26.4.05

guardo todos os meus medos numa caixa de osso. dentro de minha omoplata direita, caixinha redonda que dorme quieta. guardei ali para poder cochichar com ela quando bem entender. é só encostar a boca ansiosa no ombro nu e tudo ela ouve. e guarda. como um gravador bem escondido.

e tudo ela sabe, e tudo escuta. e só a ela conto de mim. porque nada há de mais impuro do que as coisas que conto. nada mais secreto e absurdo. todos os meus medos ali, filhotes da cachorra gorda e branca que é o medo de mim.

e fico muda frente ao mundo, porque aqui dentro tudo é polifonia. é barulho de carro na rua, no
meio do sono, com a ambulância que corta o ouvido; é grito e choro de gente que corre e
desespera; é o som das coisas quando acordam assustadas. são as falas de cada uma de mim, esta e aquela lá, eu mesma e a de ontem, a do outono perdido e a do março desbotado - e todas habitam apertadas o meu ombro pesado.

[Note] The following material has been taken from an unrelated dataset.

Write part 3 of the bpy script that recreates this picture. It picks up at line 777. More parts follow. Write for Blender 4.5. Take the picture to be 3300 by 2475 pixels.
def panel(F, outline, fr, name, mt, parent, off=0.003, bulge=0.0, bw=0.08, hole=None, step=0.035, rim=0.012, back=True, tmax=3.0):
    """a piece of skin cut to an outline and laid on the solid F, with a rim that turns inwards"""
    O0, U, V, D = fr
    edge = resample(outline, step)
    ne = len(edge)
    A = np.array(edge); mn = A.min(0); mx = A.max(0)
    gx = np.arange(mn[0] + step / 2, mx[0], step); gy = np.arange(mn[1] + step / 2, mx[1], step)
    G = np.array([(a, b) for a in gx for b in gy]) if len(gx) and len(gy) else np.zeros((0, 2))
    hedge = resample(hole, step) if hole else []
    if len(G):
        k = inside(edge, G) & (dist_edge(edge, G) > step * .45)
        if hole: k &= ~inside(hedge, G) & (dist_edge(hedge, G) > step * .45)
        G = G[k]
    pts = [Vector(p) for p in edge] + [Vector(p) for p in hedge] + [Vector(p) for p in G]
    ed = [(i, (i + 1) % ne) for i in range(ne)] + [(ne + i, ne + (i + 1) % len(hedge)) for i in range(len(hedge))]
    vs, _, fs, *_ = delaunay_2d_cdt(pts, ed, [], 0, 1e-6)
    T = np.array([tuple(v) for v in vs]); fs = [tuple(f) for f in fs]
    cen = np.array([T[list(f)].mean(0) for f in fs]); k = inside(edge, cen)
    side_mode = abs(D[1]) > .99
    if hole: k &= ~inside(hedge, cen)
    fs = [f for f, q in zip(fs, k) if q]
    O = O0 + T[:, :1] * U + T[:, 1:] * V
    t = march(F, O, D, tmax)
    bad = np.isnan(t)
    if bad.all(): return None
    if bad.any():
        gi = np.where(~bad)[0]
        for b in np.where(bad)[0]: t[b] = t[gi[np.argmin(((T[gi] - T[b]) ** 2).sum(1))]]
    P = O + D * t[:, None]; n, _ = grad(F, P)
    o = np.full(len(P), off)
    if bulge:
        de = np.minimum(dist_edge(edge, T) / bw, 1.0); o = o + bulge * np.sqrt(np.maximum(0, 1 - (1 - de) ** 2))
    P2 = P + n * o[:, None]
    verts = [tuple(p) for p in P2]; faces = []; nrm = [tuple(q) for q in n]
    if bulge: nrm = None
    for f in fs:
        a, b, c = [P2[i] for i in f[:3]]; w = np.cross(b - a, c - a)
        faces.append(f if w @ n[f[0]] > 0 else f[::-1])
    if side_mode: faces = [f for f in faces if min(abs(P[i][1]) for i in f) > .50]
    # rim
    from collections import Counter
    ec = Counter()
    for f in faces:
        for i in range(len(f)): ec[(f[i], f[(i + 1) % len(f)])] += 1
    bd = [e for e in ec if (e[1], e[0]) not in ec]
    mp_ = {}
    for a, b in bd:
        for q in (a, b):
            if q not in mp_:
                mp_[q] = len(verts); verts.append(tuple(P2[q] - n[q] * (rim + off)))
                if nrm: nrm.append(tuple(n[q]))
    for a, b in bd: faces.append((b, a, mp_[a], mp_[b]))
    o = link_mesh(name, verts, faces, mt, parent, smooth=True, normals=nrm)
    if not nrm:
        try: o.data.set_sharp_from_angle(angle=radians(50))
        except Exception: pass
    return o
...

por isso, as costas doem. por isso, pendo para o lado. e durmo mal. e fico emburrada. e as solas
de meus sapatos do pé direito são mais comidas do que às do esquerdo. e eu sei que você olha e
não entende. e mesmo vendo meu ombro, nunca imaginaria. e eu pensaria duas vezes antes de lhe deixar beijá-lo. livrai-me deus, que ele confunda minha boca com a tua.

Um comentário:

bonina disse...

hãaaaaaaa!!! não acredito que essa caixa de comentário está prontinha. simone, mulher, tu és muito linda. teu texto também. beijos.